Reminding the nation that the Supreme Court had described (in 1994) the demolition of the mosque as “an act of national shame”, Justice Ganguly said it was “clear” that there was “elaborate planning” with “support from a political party”.

The following are excerpts from Justice Ganguly’s comments on Wednesday:

“From whatever I have heard so far, the judge (of the CBI special court in Lucknow) has said there was no pre-planning. But prior to this, there were several judgments by the Supreme Court.

“For instance, in the Ismail Faruqui case, the Supreme Court clearly said that the Babri Masjid demolition was ‘an act of national shame’. That was the phrase used, remember, it was ‘an act of national shame’.

“In that judgment, the Supreme Court — the then central government had issued a white paper over the demolition of Babri Masjid — had quoted from that white paper. A contradiction of that, I haven’t read anywhere since.

“Reading that, it is clear that there was elaborate planning. Who did that planning I cannot say. But that there was support from a political party, it was clearly stated, and was quoted in the Supreme Court’s judgment.

“The Supreme Court said that it was ‘a great pity that a constitutionally elected government could not discharge its duties in a matter of this sensitiveness and magnitude’. Commitments to the court and Constitution, pledges to Parliament and the people, were simply cast aside. Therein lay the failure, therein the betrayal.”

(Ismail Faruqui’s petition had challenged the validity of the Acquisition of Certain Area at Ayodhya Act, 1993, by which the Centre acquired 67.703 acres of land in and around Babri Masjid. A five-judge bench, in a majority judgment of 1994, upheld the acquisition.)
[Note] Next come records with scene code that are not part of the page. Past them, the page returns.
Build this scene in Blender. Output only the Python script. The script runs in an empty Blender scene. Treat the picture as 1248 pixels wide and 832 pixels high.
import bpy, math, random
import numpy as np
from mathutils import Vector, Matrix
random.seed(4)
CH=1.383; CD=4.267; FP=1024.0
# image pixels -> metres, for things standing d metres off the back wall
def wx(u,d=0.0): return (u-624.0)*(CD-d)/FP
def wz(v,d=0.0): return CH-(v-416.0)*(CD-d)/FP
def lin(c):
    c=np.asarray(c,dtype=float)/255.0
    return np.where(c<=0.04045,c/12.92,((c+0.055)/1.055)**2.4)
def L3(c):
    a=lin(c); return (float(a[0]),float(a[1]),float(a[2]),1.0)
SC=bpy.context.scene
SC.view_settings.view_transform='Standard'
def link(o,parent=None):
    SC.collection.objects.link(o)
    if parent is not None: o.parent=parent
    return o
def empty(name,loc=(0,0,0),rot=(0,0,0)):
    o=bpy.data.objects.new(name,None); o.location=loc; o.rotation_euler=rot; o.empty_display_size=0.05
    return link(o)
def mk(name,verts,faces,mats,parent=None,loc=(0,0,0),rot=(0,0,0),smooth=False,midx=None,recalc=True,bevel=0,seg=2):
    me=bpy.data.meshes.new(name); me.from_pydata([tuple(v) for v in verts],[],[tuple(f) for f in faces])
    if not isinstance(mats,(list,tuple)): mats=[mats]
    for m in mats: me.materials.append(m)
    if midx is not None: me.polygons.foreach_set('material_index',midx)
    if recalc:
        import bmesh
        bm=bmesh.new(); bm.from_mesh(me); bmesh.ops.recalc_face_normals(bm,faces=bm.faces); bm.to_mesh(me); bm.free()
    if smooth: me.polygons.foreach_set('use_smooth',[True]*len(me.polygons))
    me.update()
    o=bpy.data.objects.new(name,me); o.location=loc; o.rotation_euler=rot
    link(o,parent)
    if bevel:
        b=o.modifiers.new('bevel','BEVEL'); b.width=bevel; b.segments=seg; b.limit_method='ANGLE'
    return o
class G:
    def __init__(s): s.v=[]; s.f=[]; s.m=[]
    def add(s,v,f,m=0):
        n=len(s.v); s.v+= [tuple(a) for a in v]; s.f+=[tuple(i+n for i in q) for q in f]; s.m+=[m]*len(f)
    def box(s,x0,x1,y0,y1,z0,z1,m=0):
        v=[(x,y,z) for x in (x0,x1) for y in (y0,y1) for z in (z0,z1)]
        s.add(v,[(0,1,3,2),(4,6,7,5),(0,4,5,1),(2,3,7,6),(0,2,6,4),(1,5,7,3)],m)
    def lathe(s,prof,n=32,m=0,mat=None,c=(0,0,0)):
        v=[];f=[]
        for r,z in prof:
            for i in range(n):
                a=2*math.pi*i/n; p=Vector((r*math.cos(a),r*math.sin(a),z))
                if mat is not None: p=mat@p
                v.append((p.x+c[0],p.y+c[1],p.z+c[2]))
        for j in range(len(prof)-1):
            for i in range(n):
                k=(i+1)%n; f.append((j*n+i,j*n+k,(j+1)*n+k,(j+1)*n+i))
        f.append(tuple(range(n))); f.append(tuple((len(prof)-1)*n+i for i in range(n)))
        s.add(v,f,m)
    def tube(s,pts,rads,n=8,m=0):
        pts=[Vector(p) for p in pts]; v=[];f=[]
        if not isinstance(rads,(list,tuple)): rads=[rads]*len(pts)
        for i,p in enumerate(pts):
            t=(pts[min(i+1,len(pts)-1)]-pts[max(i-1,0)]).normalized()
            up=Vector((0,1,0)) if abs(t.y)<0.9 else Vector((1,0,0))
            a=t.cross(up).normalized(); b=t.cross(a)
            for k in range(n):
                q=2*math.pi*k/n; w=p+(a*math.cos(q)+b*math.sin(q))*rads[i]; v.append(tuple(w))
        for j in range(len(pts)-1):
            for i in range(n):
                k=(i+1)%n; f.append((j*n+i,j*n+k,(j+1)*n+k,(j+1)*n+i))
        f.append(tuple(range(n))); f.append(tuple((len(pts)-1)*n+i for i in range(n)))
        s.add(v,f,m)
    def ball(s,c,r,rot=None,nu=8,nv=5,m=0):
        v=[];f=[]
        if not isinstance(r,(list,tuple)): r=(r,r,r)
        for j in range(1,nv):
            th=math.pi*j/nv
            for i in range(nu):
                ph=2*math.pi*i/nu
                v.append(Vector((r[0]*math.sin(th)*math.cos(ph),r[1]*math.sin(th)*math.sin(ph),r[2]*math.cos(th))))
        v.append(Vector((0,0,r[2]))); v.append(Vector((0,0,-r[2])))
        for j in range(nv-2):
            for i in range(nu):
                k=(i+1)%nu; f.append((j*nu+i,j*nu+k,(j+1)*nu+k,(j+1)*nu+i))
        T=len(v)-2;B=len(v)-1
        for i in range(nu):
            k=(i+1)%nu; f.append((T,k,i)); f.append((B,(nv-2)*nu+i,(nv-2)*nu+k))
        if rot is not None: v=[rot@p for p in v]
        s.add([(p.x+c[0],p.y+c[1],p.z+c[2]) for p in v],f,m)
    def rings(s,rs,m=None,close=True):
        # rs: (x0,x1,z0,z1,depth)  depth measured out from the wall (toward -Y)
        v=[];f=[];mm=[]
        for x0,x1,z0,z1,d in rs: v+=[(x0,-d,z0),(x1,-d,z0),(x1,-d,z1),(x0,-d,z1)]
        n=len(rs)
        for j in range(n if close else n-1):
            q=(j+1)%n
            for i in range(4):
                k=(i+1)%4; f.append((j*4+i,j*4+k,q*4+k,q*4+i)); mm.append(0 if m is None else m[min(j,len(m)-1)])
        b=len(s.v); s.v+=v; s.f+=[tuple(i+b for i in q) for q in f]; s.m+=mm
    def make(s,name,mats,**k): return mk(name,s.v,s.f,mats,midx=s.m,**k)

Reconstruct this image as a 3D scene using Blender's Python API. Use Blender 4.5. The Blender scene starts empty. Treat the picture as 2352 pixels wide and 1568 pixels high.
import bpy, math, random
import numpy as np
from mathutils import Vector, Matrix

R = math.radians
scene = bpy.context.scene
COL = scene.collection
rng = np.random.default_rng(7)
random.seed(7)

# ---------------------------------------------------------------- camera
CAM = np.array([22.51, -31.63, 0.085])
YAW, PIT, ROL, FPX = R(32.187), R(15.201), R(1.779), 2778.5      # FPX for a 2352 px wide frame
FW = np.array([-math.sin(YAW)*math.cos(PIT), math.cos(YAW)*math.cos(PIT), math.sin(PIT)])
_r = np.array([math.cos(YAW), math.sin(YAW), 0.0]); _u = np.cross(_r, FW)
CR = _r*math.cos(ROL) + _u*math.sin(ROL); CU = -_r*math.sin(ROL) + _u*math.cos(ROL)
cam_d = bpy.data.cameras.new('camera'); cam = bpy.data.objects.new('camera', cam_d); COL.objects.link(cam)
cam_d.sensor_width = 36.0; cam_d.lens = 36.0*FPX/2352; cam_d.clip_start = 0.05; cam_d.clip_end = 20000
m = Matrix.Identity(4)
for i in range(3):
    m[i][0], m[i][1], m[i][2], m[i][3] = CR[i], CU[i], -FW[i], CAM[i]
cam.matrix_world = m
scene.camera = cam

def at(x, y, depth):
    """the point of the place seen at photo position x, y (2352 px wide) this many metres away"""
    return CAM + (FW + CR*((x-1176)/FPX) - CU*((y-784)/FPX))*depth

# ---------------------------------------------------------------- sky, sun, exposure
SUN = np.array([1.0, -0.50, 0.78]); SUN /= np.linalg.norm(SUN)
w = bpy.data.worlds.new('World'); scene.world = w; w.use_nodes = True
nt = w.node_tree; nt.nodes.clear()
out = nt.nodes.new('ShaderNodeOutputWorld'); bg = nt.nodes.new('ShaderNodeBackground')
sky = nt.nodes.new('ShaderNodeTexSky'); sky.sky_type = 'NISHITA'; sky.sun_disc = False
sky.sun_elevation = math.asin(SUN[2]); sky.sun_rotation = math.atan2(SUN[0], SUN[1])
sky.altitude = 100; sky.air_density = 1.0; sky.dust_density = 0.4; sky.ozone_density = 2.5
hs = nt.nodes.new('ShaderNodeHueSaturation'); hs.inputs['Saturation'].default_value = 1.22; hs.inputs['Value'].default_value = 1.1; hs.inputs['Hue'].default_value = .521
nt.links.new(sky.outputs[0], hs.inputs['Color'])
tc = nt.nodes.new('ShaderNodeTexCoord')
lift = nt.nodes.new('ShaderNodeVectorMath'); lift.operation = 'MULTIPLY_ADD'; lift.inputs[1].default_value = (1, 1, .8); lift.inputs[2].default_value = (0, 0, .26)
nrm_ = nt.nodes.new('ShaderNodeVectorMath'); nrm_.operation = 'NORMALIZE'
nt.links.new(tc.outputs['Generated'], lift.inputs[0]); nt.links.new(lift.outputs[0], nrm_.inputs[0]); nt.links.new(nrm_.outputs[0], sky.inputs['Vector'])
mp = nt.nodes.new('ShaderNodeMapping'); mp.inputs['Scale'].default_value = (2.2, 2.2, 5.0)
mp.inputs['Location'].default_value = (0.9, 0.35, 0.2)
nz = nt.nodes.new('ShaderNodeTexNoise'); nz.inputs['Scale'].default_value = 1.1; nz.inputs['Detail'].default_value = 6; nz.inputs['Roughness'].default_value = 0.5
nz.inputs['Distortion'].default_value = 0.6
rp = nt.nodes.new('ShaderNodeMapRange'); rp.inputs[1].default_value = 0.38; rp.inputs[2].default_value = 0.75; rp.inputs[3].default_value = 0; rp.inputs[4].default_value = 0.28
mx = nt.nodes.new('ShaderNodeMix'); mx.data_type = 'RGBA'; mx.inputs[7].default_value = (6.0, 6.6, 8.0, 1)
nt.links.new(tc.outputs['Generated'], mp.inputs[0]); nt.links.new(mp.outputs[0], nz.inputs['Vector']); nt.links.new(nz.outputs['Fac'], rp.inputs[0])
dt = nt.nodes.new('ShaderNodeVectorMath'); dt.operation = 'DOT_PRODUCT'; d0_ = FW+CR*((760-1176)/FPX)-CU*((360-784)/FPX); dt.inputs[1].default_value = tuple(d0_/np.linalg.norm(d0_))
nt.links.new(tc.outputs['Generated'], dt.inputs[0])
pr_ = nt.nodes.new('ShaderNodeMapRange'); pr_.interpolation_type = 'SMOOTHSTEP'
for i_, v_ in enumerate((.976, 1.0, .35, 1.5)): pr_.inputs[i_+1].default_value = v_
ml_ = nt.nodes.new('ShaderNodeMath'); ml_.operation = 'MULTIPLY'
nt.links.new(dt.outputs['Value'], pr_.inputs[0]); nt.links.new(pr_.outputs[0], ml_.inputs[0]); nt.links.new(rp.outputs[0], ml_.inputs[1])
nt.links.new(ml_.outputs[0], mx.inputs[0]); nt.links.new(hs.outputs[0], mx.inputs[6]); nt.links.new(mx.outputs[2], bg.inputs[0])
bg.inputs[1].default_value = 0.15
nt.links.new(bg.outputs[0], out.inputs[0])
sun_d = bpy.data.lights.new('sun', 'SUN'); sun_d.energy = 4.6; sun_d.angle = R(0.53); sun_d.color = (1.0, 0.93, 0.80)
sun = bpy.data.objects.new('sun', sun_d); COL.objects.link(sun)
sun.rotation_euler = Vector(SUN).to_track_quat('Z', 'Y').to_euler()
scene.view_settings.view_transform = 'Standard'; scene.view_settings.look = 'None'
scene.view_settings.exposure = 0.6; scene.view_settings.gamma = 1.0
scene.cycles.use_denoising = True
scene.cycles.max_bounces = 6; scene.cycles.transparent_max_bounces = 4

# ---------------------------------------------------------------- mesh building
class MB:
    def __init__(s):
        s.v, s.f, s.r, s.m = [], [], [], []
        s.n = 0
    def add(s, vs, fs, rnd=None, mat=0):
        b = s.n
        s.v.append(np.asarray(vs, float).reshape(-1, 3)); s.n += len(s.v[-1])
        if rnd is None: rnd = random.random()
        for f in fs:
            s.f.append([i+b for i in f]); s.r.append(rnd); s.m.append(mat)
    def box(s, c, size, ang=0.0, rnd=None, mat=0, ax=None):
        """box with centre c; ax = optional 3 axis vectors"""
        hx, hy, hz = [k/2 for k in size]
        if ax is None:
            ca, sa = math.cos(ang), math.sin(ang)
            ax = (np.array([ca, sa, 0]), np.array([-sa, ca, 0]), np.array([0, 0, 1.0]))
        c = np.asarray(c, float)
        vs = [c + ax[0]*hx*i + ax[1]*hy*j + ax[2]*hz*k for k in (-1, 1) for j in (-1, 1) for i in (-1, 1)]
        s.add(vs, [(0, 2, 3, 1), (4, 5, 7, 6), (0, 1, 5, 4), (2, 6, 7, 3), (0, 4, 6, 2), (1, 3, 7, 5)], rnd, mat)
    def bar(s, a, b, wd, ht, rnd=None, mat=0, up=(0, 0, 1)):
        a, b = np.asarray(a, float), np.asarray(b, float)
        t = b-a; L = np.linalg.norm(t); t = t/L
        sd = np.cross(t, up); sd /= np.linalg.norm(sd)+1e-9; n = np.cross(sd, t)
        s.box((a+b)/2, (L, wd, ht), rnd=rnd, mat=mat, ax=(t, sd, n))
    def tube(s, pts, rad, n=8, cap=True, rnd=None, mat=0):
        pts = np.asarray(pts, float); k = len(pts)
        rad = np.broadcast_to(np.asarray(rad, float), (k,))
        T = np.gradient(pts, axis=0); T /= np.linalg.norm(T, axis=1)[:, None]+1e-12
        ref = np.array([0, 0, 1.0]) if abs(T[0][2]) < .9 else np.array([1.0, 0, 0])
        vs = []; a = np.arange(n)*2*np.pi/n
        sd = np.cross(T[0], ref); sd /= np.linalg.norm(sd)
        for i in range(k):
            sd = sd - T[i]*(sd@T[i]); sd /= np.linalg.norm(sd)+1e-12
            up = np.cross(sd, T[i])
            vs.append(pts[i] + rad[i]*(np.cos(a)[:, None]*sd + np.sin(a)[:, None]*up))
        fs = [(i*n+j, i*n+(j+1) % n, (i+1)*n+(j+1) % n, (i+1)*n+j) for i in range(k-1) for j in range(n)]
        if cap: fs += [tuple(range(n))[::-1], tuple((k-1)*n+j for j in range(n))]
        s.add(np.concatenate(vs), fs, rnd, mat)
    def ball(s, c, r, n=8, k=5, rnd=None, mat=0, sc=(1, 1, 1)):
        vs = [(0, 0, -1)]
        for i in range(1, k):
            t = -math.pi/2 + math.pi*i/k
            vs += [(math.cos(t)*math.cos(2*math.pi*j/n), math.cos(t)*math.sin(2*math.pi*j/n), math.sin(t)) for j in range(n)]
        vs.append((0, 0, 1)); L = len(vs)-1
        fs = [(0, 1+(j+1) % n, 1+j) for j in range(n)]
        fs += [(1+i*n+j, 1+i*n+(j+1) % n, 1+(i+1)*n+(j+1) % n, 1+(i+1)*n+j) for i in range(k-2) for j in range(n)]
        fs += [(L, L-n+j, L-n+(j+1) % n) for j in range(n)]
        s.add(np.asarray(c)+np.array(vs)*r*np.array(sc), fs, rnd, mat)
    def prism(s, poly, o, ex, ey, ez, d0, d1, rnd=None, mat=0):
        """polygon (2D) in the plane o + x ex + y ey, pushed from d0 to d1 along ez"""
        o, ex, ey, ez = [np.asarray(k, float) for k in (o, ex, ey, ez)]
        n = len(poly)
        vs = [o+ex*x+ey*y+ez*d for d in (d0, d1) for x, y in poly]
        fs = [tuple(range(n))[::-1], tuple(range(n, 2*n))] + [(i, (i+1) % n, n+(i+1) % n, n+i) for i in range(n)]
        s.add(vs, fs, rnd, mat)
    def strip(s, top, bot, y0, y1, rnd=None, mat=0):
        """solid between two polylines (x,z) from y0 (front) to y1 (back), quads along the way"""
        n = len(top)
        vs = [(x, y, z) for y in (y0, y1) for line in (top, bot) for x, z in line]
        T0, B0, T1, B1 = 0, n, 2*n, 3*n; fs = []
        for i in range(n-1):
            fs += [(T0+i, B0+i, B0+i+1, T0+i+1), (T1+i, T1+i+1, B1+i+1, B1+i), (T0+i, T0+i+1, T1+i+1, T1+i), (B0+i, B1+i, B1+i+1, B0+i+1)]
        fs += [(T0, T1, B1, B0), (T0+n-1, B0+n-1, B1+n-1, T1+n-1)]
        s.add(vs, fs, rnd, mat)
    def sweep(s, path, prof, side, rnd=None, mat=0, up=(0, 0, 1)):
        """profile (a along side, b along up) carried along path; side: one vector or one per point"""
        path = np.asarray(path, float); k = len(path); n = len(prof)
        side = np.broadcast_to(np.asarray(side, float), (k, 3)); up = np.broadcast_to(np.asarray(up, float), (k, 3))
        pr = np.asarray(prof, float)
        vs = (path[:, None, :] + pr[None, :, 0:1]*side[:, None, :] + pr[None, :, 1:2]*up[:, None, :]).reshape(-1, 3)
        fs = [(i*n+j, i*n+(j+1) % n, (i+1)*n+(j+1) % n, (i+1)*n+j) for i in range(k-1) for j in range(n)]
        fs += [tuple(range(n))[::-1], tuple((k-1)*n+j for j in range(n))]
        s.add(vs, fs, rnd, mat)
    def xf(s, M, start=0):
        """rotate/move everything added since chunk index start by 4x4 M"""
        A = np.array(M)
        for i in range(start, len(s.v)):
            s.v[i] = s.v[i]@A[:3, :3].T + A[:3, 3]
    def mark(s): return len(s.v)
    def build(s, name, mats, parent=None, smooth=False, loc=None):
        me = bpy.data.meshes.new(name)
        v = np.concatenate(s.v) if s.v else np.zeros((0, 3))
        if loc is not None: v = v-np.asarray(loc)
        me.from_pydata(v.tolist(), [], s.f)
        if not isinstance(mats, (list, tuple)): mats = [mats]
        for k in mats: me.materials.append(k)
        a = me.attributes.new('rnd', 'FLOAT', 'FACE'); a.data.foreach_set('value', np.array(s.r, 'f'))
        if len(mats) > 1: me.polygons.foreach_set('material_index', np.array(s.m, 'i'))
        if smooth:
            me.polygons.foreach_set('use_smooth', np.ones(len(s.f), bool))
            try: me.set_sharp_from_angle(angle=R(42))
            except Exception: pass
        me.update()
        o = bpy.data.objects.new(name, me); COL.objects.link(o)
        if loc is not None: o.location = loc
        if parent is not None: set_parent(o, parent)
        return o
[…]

“Also, in 2017, Justice Rohinton F. Nariman’s judgment had said that this trial court where the CBI was conducting its inquiry, to expedite it… there too the Supreme Court had stated in no uncertain terms that the Babri Masjid demolition had ‘shaken the secular fabric of the Constitution’.

“Then the other, eventual judgment (November 9 last year), on the basis of which the foundation stone-laying ceremony took place there (Ayodhya). Even in that judgment, the demolition of Babri Masjid was denounced categorically.

“There too the Supreme Court stated that the act was against the law. It stated: ‘The destruction of the mosque and the obliteration of the Islamic structure was an egregious violation of the rule of law.’

(In its 2019 judgment, the Supreme Court unanimously awarded the disputed site in Ayodhya to Ram Lalla Virajman (infant Ram) and empowered the Centre to build a temple there but ruled that the demolition of Babri Masjid was “an egregious violation of the rule of law”. Justice Ganguly, who had delivered the 2012 verdict in the 2G spectrum allocation case that was celebrated by the BJP, then in the Opposition, had on November 9 last year said he was “very disturbed” with the Supreme Court’s Ayodhya judgment.)

“So, in the light of all those Supreme Court judgments, it is amply clear that the incident was condemnable and criminal. So, since it was a criminal incident, some people must have committed the crime. It did not take place on its own. What happened, happened before the eyes of tens of thousands in daylight. It was telecast globally and published in newspapers too, the act of demolition. There was no game of hide-and-seek.

“The concept of the rule of law, in the light of all this, seems but an insignificant, hollow noise now.”